Monday, March 12, 2012

Spiritual Thoughts Journal..

Every year my sister, my mommy and I get to go to Campus Education Week at BYU.  I swear that this is my spiritual highlight of the whole year and it is just wonderful. I love the environment of learning that is there and the time that I get to spend with my best friends, and it is just lovely. I have always "taken notes" and written things down there, but this year I was impressed to do something different. I feel like sometimes my notes are just trying to write down every little thing that I can, and they often lack the beautiful spirit that I feel while I am there, and sometimes trying to write so fast can drown out the spirit and cause me to miss something that would have otherwise been meaningfull.

So I found this beautiful book, and immediately it was mine! I decided to use it to write down only the significant spiritual lessons, thoughts, quotes and experiences that I come across, so that I can have them for future reference, and actually have access to the spirit that I felt while in that moment, without any of the unnecessary fluff.

Well months went by, and I was faithful with recording things in my spiritual thoughts journal (STJ) and then I came to a speedbump.

At this time in my life I was feeling a lot of hatred, and it was all consuming. Hatred is not an emotion that I am very familiar with, and it was really hard to overcome. I prayed and prayed that Heavenly Father would help me with this, and I felt like it wasn't getting any easier. I came to feel helpless, useless, insignificant, and began questioning many things I thought I had known for sure and it was not pleasant. 

At this point I think that Nick was getting sick and tired of hearing me complain, and he finally suggested that I read through my STJ and see how I felt.

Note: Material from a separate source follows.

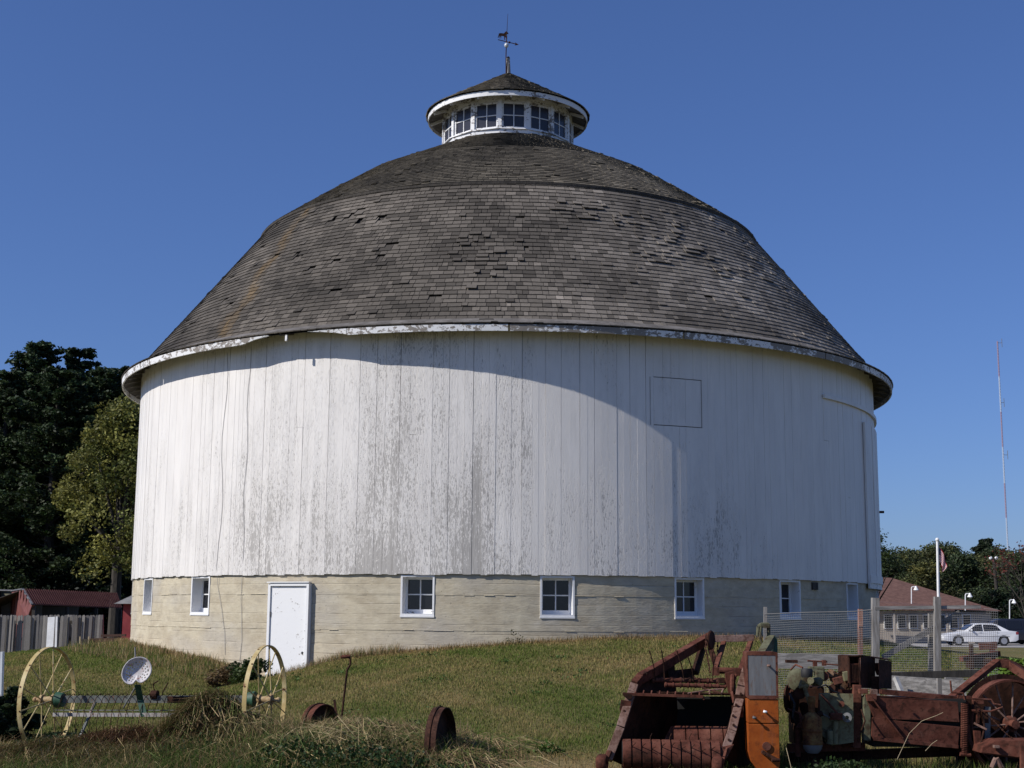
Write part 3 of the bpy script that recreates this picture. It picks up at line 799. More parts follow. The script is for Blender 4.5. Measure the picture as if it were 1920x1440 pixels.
# seat on its green spring post
sc = at(256, 1259, 17.25)
base = at(270, 1342, 17.35); neck = at(258, 1284, 17.30); mid = at(263, 1312, 17.42)
m = MB(); 
for p, q, wd in ((neck, mid, .075), (mid, base, .075)): m.bar(p, q, wd, .014, side=(1, 0, 0))
m.build('seat_post', M_['dark_green'], rake, RO)
MB().cyl(at(253, 1290, 17.32), at(231, 1328, 17.45), .011, n=7).build('seat_brace', M_['grey_green'], rake, RO)
MB().cyl(at(253, 1213, 17.8), at(254, 1250, 17.75), .009, n=6).build('lever', M_['steel'], rake, RO)
def build_seat():
    # polar pan with punched holes, a notch at the front edge
    nr, na = 24, 96; e1 = Vector((1, .05, .16)).normalized(); e2 = Vector((-.14, .35, .92)).normalized(); nn = e1.cross(e2).normalized()
    if nn.y > 0: nn = -nn
    V = []; F = []
    def rad(t):
        c, s = math.cos(t), math.sin(t)
        r = .205 * (1 + .06 * c * c) * (.84 if s > 0 else .80 + .05 * abs(c))
        if s < 0: r *= 1 - .32 * math.exp(-((t - 1.5 * math.pi) / .22) ** 2)
        r *= 1 - .10 * max(0, math.cos(t - 2.4)) + .0
        return r
    for i in range(nr + 1):
        for j in range(na):
            t = 2 * math.pi * j / na; rr_ = rad(t) * i / nr
            dish = -.055 * (1 - (i / nr) ** 2.2) + (.02 if i == nr else 0)
            x, y = rr_ * math.cos(t), rr_ * math.sin(t)
            V.append(sc + e1 * x + e2 * y + nn * (dish + .03 * (1 if y > 0 else 0) * (y / .2) ** 2))
    for i in range(nr):
        for j in range(na):
            hole = False
            for ri, cnt, ph in ((9, 12, 0), (13, 16, 3), (17, 19, 1)):
                if ri <= i <= ri + 1:
                    k = (j + ph) % (na // cnt)
                    if k in (0, 1) and not (1.35 * math.pi < 2 * math.pi * j / na < 1.65 * math.pi): hole = True
            if hole: continue
            F.append((i * na + j, i * na + (j + 1) % na, (i + 1) * na + (j + 1) % na, (i + 1) * na + j))
    me = bpy.data.meshes.new('seat'); me.from_pydata([tuple(v - RO) for v in V], [], F); me.materials.append(M_['seat'])
    for p in me.polygons: p.use_smooth = True
    o = link('seat', me, rake)
    so_ = o.modifiers.new('thick', 'SOLIDIFY'); so_.thickness = .006
    m = MB(); k = nr * na
    for j in range(na): m.cyl(V[k + j], V[k + (j + 1) % na], .008, n=5, cap=False)
    m.build('seat_rim', M_['seat'], o, RO)
build_seat()
# ratchet bits in the middle of the axle
m = MB(); c = on(.50, .06); m.cyl(c - axd * .04, c + axd * .04, .055, n=12); m.tube([c + up3 * .03, c + up3 * .13 - axd * .03, c + up3 * .17 + axd * .04], .008); m.tube([c + axd * .1 + up3 * .02, c + axd * .17 + up3 * .15], .008); m.build('trip_latch', M_['rust_dark'], rake, RO)

# ------------------------------------------------------------------ half-buried iron wheels and crank rod
def iron_wheel(c, r, w, ax, label, tread_mat):
    g = empty('buried_implement', (c.x, c.y, gz(c.x, c.y)), label, 'farm implement'); o = g.location
    ax = ax.normalized(); u = Vector((-ax.y, ax.x, 0)).normalized()
    m = MB(); ring(m, c, r, r - .012, w, ax, u, 36); m.build('rim', tread_mat, g, o, smooth=True)
    m = MB(); ring(m, c - ax * w * .12, r + .012, r, .022, ax, u, 36); m.build('tread_rib', M_['rust_dark'], g, o)
    v = ax.cross(u)
    m = MB(); m.lathe([(.045, -.01), (r - .012, -.03), (r - .012, -.018), (.045, .002)], o=c, axis=ax, n=36); m.build('web', M_['rust_dark'], g, o)
    m = MB(); m.cyl(c - ax * .09, c + ax * .09, .045, n=12); m.build('hub', M_['rust_dark'], g, o)
    return g
small = iron_wheel(at(600, 1360, 17.0), .25, .16, Vector((.8, -.6, 0)), 'small rusty iron wheel half buried in hay left of the crank rod', M_['rust'])
iron_wheel(at(826, 1392, 15.9), .385, .13, Vector((.965, -.26, 0)), 'larger rusty iron wheel standing in weeds at the lower middle', m_rust('black_brown_rust', (.02, .011, .008), (.055, .024, .016), (.10, .048, .032), 9))
MB().bar(at(627, 1312, 17.05), at(631, 1346, 17.0), .03, .012).build('blade', M_['rust_dark'], small, small.location)
g = empty('crank_rod', at(641, 1345, 17.3), 'upright rusty rod with a bent top and wooden hand grip', 'crank rod')
m = MB(); m.tube([at(640, 1350, 17.3), at(651, 1256, 17.3), at(657, 1246, 17.3), at(657, 1236, 17.3), at(654, 1231, 17.3)], .0125, 8); m.build('rod', M_['rust_dark'], g, g.location)
m = MB(); m.lathe([(0, 0), (.017, .003), (.022, .03), (.022, .09), (.016, .118), (0, .12)], o=at(657, 1230.5, 17.3), axis=at(638, 1232, 17.3) - at(657, 1230.5, 17.3), n=12); m.build('grip', M_['rust'], g, g.location, smooth=True)

# ------------------------------------------------------------------ rusty hay baler
bal = empty('hay_baler', Vector((4.0, 15.6, gz(4.0, 15.6))), 'long rusty red hay baler with tined pickup and orange cabinet', 'hay baler')
BO = bal.location
def bp(name, m, mat, parent=None, smooth=False, bev=0): return m.build(name, M_[mat] if isinstance(mat, str) else mat, parent or bal, BO, smooth, bev)
# pickup: side arms
m = MB(); P = [at(1140, 1425, 14.5), at(1163, 1365, 14.6), at(1184, 1300, 14.8), at(1189, 1285, 14.85), at(1200, 1272, 14.95), at(1218, 1262, 15.1), at(1330, 1196, 16.0)]
for a_, b_ in zip(P[:3], P[1:4]): m.bar(a_, b_, .085, .10, side=(1, 0, 0))
bp('side_arm', m, 'rust_lite', bev=.006)
m = MB()
for a_, b_ in zip(P[3:6], P[4:7]): m.bar(a_, b_, .07, .11, side=(1, .0, 0))
bp('side_arm', m, 'rust', bev=.006)
m = MB(); Q = [at(1356, 1418, 14.45), at(1372, 1372, 14.55), at(1386, 1312, 14.7), at(1389, 1290, 14.75), at(1396, 1268, 14.85), at(1404, 1250, 15.0)]
for a_, b_ in zip(Q[:-1], Q[1:]): m.bar(a_, b_, .085, .10, side=(1, 0, 0))
bp('side_arm', m, 'rust_lite', bev=.006)
for y_, x_ in ((1327, 1170),): bp('clamp', MB().bar(at(1163, 1322, 14.68), at(1182, 1325, 14.68), .02, .11), 'rust')
bp('clamp', MB().bar(at(1372, 1333, 14.62), at(1394, 1335, 14.62), .015, .11), 'rust_dark'); bp('clamp', MB().bar(at(1376, 1312, 14.66), at(1396, 1314, 14.66), .015, .11), 'rust_dark')
# sheets closing the pickup throat, coloured dark to stand for its shadow
m = MB(); m.prism([P[0] + Vector((.02, .06, 0)), P[2] + Vector((.02, .06, 0)), P[4] + Vector((.02, .06, 0)), at(1262, 1240, 15.5), at(1268, 1330, 15.75), at(1262, 1405, 15.75), at(1180, 1440, 14.9)], (.015, 0, 0)); bp('side_sheet', m, 'rust_dark')
m = MB(); m.prism([Q[0] + Vector((-.03, .06, 0)), Q[2] + Vector((-.03, .06, 0)), Q[5] + Vector((-.03, .06, 0)), at(1405, 1290, 15.2), at(1412, 1430, 15.2), at(1385, 1440, 14.8)], (.015, 0, 0)); bp('side_sheet', m, 'rust_dark')
m = MB(); a_, b_ = at(1262, 1312, 15.7), at(1440, 1312, 15.7); m.prism([at(1258, 1306, 15.75), at(1440, 1306, 15.75), at(1440, 1418, 15.75), at(1258, 1418, 15.75)], (0, .02, 0)); bp('back_sheet', m, 'dark')
m = MB(); m.prism([at(1190, 1296, 14.95), at(1392, 1299, 14.9), at(1440, 1302, 15.72), at(1258, 1300, 15.72)], (0, 0, -.015)); bp('throat_cover', m, 'rust_dark')
# front drum of stripper bands with slots, second hood behind
da, db = at(1166, 1414, 14.55), at(1350, 1417, 14.5); dd = (db - da).normalized(); DL = (db - da).length
bp('drum_core', MB().cyl(da, db, .135, n=24), 'dark')
nbd = 10
for i in range(nbd):
    s0, s1 = DL * i / nbd + .006, DL * (i + 1) / nbd - .006
    r = .152
    m = MB(); m.lathe([(r - .014, s0), (r, s0 + .004), (r, s1 - .004), (r - .014, s1)], o=da, axis=dd, n=28); bp('stripper_band', m, 'rust', smooth=True)
    if 0 < i:
        t = R_(rnd.uniform(60, 110)); 
        for tt in (rnd.uniform(.35, .75), rnd.uniform(1.9, 2.6)):
            c = da + dd * (DL * i / nbd); d = Vector((0, -math.cos(tt), math.sin(tt))); bp('pickup_tine', MB().tube([c + d * .10, c + d * .185, c + d * .23 + Vector((.02, -.02, 0))], .0045, 5), 'rust_dark')
ha, hb = at(1262, 1390, 14.95), at(1378, 1392, 14.9); hd = (hb - ha).normalized(); HL = (hb - ha).length
for i in range(5):
    s0, s1 = HL * i / 5 + .004, HL * (i + 1) / 5 - .004
    m = MB(); m.lathe([(.145, s0), (.16, s0 + .003), (.16, s1 - .003), (.145, s1)], o=ha, axis=hd, n=24); bp('auger_hood_band', m, 'rust', smooth=True)
bp('hood_end', MB().add([ha, ha + Vector((-.16, 0, -.14)), ha + Vector((-.11, .02, -.02)), ha + Vector((-.02, 0, .155)), ha + Vector((.02, 0, .155)), ha + Vector((.02, 0, -.15))], [(0, 1, 2, 3, 4, 5)]), 'rust')
# gauge wheels at both ends
for c, r in ((at(1129, 1430, 14.35), .085), (at(1346, 1434, 14.3), .085)):
    ax = Vector((1, -.35, 0)).normalized(); m = MB(); m.lathe([(.02, -.05), (r * .8, -.05), (r, -.03), (r, .03), (r * .8, .05), (.02, .05)], o=c, axis=ax, n=22); bp('gauge_roller', m, 'rust', smooth=True)
bp('gauge_bracket', MB().bar(at(1143, 1408, 14.45), at(1135, 1428, 14.38), .05, .02).bar(at(1360, 1402, 14.42), at(1352, 1430, 14.34), .06, .02), 'rust')
bp('gusset', MB().prism([at(1346, 1402, 14.4), at(1376, 1396, 14.42), at(1362, 1422, 14.4), at(1350, 1412, 14.38)], (0, .03, 0)), 'rust')
# toothed rail across the throat
m = MB(); a_, b_ = at(1168, 1301, 14.7), at(1318, 1306, 14.68); m.bar(a_, b_, .03, .028); m.tube([b_, at(1320, 1312, 14.68)], .012); bp('throat_rail', m, 'rust')
m = MB()
for i in range(9):
    p = a_.lerp(b_, .15 + .8 * i / 8); m.bar(p, p + Vector((.02, .1, .035)), .012, .01)
bp('throat_finger', m, 'rust')
bp('hinge_lug', MB().prism([at(1167, 1300, 14.66), at(1185, 1302, 14.66), at(1184, 1310, 14.66), at(1180, 1311, 14.66), at(1170, 1306, 14.66)], (0, .03, 0)), 'rust_dark')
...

So I did, and I could not believe the spirit that I felt. There were things that I could not have known that I would  later need to be reminded of at the time they were written that just totally put me in my place. The sequence of entries written was nothing less than a miracle for me and it changed my life. I really felt the spirit so strongly and knew that my Heavenly Father has been there the whole time, I was just so distracted that I wasn't noticing.

I learned something huge from that, and I hope that it will mean something to anyone reading this. It is possible to forget why we have the testimony that we have, and nobody should ever take theirs for granted or forget to nourish it.  I know the importance of writing down spiritual things, solely so that we may look back on them in times of weakness and be strengthened from our own experiences. I love being able to look back on those things and have my worries dispelled and fear replaced with faith.

I really do have a testimony of my Gospel, and it is truly what brings all the happiness and joys into my life. I am grateful for my Heavenly Father and the careful love that I feel from him. It really is through my Savior that I am the most "me" that I can be, and I am growing every day because of Him.